If as you say, the owners and leaders of recruitment firms look into this (PEARL program and Conference) they will see that it is awesome value and they need to be sending all of their aspiring leaders to it next year. If they don't then they deserve your double barrelled criticism.

So to those owners and leaders of recruitment businesses across Aus and NZ, check this event out. It is the first genuine attempt at providing a forum in which aspiring leaders gather to learn, share stories, and generally get inspired by seeing first hand that they ARE part of a bigger career game. If that is not enough then perhaps consider some selfish motivation – every person you send will likely stay with you longer!

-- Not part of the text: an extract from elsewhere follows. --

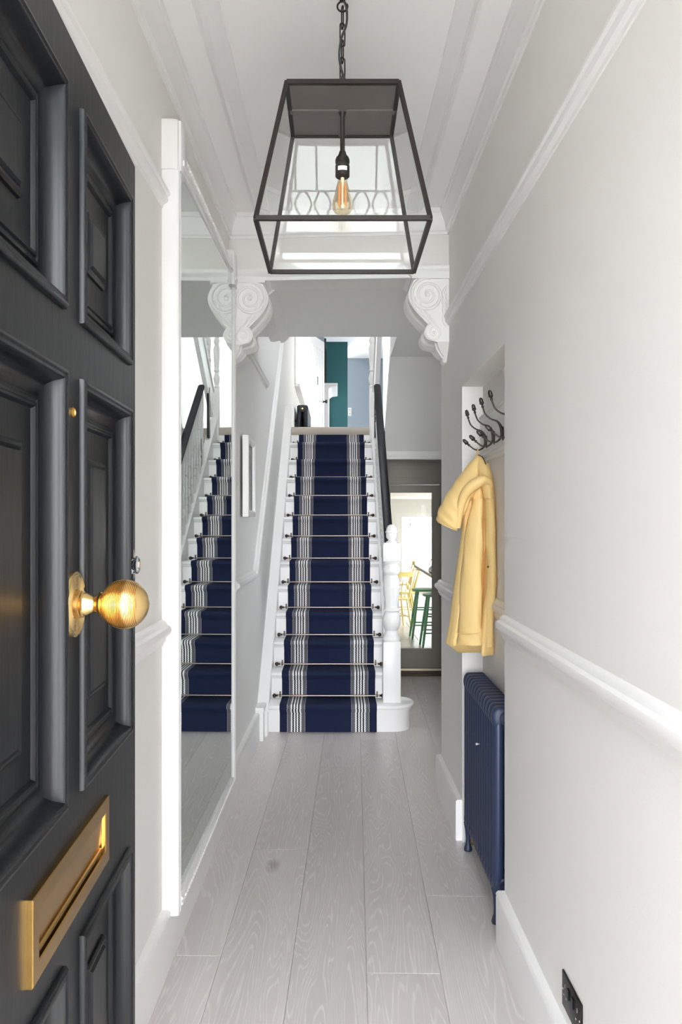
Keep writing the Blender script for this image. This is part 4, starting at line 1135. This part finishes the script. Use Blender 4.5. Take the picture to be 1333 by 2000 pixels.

Our firm certainly will certainly be supporting it, despite the cost of flying some people from WA to Sydney next year.

Thanks Ross,

Steve Heather
Managing Director
Mining People International
(and declared RCSA national board member)

Jane Carey, Director, Edge Recruitment

Hi Ross

Just a quick email to say that I couldn’t agree more with your blog from last week questioning why there weren’t more people at the RCSA Forum.

We are a small (10 people) consultancy in Adelaide. Logistically it was challenging to be at the event (early morning flights, arranging a nanny to care for our children, leaving the business for 2 days etc etc) but it was absolutely worth the effort. The speakers were all fantastic and we came away with so many ideas on how we can continue to improve ourselves as leaders and our business as a result. I was shocked at the low numbers and hope that it doesn’t deter from the RCSA running similar events in the future. In these tough economic times it is all the more reason to invest in our businesses.

We aren’t RCSA members, partly because there have not been many events run in Adelaide in the past to benefit from (I understand that being an RCSA member has much broader advantages than just events though). But attending the event reinforced for me that we all need to take more responsibility to raise the professionalism of our industry and our organisations.

Please continue to cajole and agitate our industry for continuous improvement – we need leaders to push the industry to do so.